==== Information shown

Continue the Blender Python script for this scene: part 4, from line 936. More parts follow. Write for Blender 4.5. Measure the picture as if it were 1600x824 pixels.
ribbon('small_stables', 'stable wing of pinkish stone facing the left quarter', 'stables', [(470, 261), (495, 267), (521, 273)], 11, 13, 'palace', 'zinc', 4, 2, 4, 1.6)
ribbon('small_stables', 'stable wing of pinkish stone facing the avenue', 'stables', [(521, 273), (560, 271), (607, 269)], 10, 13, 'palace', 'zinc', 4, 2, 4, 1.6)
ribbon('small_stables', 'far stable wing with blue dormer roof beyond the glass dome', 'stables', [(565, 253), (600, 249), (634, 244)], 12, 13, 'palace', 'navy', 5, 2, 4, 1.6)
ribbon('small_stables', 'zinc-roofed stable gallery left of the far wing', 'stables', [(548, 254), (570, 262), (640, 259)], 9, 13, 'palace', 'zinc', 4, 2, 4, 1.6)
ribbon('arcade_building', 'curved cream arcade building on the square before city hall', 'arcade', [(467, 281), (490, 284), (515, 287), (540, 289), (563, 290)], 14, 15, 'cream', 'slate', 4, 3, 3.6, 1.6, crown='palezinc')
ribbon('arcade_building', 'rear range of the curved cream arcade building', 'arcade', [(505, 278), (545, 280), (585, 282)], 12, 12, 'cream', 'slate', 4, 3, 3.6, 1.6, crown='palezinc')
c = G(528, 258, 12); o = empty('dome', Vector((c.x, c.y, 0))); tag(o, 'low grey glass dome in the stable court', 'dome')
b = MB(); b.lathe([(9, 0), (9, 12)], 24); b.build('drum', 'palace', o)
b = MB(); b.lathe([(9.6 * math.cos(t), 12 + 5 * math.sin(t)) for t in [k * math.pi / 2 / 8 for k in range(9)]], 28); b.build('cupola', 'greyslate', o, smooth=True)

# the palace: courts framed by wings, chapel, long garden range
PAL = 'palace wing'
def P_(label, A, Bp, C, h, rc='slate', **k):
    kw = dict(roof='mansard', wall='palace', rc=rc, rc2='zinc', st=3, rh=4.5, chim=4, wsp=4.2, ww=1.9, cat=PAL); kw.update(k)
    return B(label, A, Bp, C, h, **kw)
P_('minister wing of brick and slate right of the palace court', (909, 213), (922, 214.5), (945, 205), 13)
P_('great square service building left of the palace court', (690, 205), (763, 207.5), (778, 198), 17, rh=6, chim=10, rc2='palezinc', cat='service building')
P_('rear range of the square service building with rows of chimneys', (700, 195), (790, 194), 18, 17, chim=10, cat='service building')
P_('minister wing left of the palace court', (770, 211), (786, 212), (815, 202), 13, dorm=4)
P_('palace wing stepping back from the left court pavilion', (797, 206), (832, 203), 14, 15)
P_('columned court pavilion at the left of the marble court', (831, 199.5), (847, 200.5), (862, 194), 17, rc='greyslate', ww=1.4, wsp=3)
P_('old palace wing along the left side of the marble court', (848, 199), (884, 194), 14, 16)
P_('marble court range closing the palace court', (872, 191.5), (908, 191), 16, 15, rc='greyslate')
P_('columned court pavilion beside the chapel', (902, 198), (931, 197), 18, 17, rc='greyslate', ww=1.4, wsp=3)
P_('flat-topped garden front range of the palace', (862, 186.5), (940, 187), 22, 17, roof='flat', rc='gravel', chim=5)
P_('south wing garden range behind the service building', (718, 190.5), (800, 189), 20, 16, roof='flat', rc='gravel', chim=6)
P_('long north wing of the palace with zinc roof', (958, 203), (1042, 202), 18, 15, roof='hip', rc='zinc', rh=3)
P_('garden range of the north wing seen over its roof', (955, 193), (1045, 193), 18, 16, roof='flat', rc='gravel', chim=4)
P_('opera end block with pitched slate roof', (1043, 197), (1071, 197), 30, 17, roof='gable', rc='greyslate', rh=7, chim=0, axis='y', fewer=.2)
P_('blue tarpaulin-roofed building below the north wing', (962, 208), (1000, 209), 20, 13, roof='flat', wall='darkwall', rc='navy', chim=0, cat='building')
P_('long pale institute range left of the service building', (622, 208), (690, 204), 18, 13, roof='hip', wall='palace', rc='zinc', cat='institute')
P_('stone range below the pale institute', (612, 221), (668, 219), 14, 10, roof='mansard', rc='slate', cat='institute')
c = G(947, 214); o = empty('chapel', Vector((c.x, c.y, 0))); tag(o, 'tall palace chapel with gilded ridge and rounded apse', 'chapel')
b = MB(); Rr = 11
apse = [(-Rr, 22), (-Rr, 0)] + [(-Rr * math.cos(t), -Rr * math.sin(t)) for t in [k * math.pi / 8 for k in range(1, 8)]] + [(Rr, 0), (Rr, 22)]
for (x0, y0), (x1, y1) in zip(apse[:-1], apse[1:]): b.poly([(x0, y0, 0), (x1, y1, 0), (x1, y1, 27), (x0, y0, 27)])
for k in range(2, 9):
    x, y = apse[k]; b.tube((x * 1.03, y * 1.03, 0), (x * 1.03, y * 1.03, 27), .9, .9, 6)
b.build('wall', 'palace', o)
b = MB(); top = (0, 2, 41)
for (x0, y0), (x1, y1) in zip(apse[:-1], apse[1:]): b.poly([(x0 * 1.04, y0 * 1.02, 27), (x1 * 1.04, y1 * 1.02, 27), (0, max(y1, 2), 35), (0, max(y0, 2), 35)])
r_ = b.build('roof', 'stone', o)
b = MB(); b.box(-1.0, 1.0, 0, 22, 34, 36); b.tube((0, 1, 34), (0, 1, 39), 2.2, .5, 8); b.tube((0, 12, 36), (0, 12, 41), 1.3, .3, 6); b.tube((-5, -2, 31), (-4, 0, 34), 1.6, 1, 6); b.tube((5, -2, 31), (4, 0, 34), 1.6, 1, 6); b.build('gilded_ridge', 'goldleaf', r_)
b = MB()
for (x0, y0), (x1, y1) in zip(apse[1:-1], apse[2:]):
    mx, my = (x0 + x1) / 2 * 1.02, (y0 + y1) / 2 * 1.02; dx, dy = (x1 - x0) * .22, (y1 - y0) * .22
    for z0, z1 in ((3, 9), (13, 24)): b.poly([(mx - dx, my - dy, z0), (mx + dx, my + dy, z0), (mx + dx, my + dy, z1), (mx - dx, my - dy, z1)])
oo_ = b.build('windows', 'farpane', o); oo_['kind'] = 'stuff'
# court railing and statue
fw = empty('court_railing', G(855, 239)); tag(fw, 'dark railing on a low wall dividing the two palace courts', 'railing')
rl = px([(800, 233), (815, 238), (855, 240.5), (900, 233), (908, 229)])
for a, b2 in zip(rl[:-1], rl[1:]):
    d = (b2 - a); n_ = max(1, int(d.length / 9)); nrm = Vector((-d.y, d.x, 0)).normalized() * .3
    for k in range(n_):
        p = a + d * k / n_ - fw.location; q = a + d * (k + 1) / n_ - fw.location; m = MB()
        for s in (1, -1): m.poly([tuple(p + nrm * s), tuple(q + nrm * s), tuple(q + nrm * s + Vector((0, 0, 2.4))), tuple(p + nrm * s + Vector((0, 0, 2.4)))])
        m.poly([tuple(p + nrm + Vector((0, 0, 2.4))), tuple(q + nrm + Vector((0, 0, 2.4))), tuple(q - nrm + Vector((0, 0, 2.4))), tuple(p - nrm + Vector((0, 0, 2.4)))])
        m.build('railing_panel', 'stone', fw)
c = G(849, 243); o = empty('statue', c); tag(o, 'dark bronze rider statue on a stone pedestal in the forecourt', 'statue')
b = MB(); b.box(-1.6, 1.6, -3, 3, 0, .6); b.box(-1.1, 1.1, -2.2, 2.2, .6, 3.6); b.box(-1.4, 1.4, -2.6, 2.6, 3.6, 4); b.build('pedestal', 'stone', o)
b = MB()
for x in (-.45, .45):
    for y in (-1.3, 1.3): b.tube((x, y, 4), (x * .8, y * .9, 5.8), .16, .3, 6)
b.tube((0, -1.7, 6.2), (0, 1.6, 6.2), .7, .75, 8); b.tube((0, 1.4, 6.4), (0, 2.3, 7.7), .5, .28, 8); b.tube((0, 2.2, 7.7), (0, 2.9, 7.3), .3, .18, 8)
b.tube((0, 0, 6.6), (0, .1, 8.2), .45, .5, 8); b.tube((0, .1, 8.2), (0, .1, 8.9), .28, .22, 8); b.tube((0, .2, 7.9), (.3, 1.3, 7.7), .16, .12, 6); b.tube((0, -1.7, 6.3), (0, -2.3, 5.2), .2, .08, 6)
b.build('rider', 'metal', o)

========

→ **Exercise description**
Return, please, the lines of the data from the first through the line containing "b = MB(); b.lathe([(9.6", both kept, exactly as they stand and nothing more.

→ **Exercise solution**
Continue the Blender Python script for this scene: part 4, from line 936. More parts follow. Write for Blender 4.5. Measure the picture as if it were 1600x824 pixels.
ribbon('small_stables', 'stable wing of pinkish stone facing the left quarter', 'stables', [(470, 261), (495, 267), (521, 273)], 11, 13, 'palace', 'zinc', 4, 2, 4, 1.6)
ribbon('small_stables', 'stable wing of pinkish stone facing the avenue', 'stables', [(521, 273), (560, 271), (607, 269)], 10, 13, 'palace', 'zinc', 4, 2, 4, 1.6)
ribbon('small_stables', 'far stable wing with blue dormer roof beyond the glass dome', 'stables', [(565, 253), (600, 249), (634, 244)], 12, 13, 'palace', 'navy', 5, 2, 4, 1.6)
ribbon('small_stables', 'zinc-roofed stable gallery left of the far wing', 'stables', [(548, 254), (570, 262), (640, 259)], 9, 13, 'palace', 'zinc', 4, 2, 4, 1.6)
ribbon('arcade_building', 'curved cream arcade building on the square before city hall', 'arcade', [(467, 281), (490, 284), (515, 287), (540, 289), (563, 290)], 14, 15, 'cream', 'slate', 4, 3, 3.6, 1.6, crown='palezinc')
ribbon('arcade_building', 'rear range of the curved cream arcade building', 'arcade', [(505, 278), (545, 280), (585, 282)], 12, 12, 'cream', 'slate', 4, 3, 3.6, 1.6, crown='palezinc')
c = G(528, 258, 12); o = empty('dome', Vector((c.x, c.y, 0))); tag(o, 'low grey glass dome in the stable court', 'dome')
b = MB(); b.lathe([(9, 0), (9, 12)], 24); b.build('drum', 'palace', o)
b = MB(); b.lathe([(9.6 * math.cos(t), 12 + 5 * math.sin(t)) for t in [k * math.pi / 2 / 8 for k in range(9)]], 28); b.build('cupola', 'greyslate', o, smooth=True)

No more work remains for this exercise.